Albert Rivera no tiene un equipo, no tiene un plan, no tiene una idea clara ni comprensible de cómo ponerse a trabajar, ni nosotros le interesamos demasiado. Le interesamos como a mí me interesaban las chicas de entonces, como aplauso, como espejo, como la madrastra de Blancanieves.

Cuando se critica al presidente por no pasarse el día en la televisión hablando de esto y de aquello habría que recordar que Nicolás Maduro tiene un programa para él solo, y que la fundamental diferencia que ha existido en estos cuatro años en que hemos superado una salvaje crisis económica y hemos reducido el separatismo en Cataluña a sus tribales contradicciones, es que mientras Rivera se los ha pasado de turismo mediático por todas las radios y televisiones de España, el presidente Rajoy ha estado trabajando para que hoy podamos plantearnos el presente y el futuro de España desde la confianza, la recuperación y la fundada esperanza.

La presidencia del Gobierno no es Eurovisión, ni el circo, ni la liga nacional de debate. Es algo más serio, más sobrio, más solitario.
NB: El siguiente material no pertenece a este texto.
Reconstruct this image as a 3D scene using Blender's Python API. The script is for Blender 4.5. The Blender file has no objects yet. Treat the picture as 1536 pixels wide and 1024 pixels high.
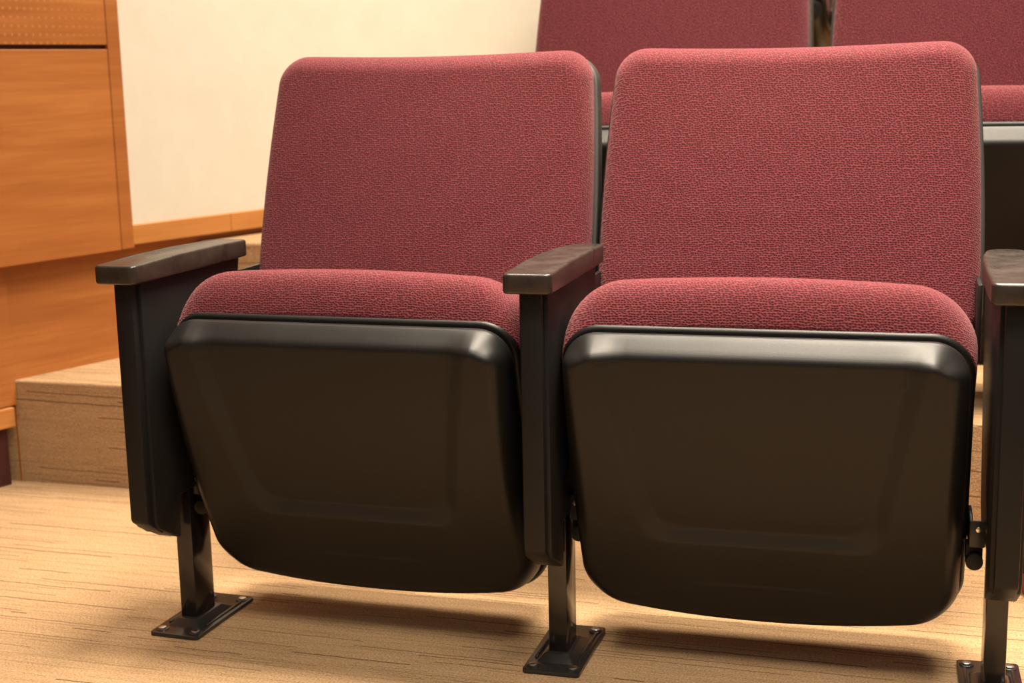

Y a la vez tiene más que ver con los demás que con uno mismo, y quien la encarne tiene que estar dispuesto a que todos los espejos se resquebrajen para defender aquello en lo que cree y que una idea clara del progreso y la libertad prosperen.

No me parece que Albert haya llegado todavía ni a la edad, ni al temple, ni a la generosidad ni a la inteligencia de poderse desprender de su insensata colección de espejos.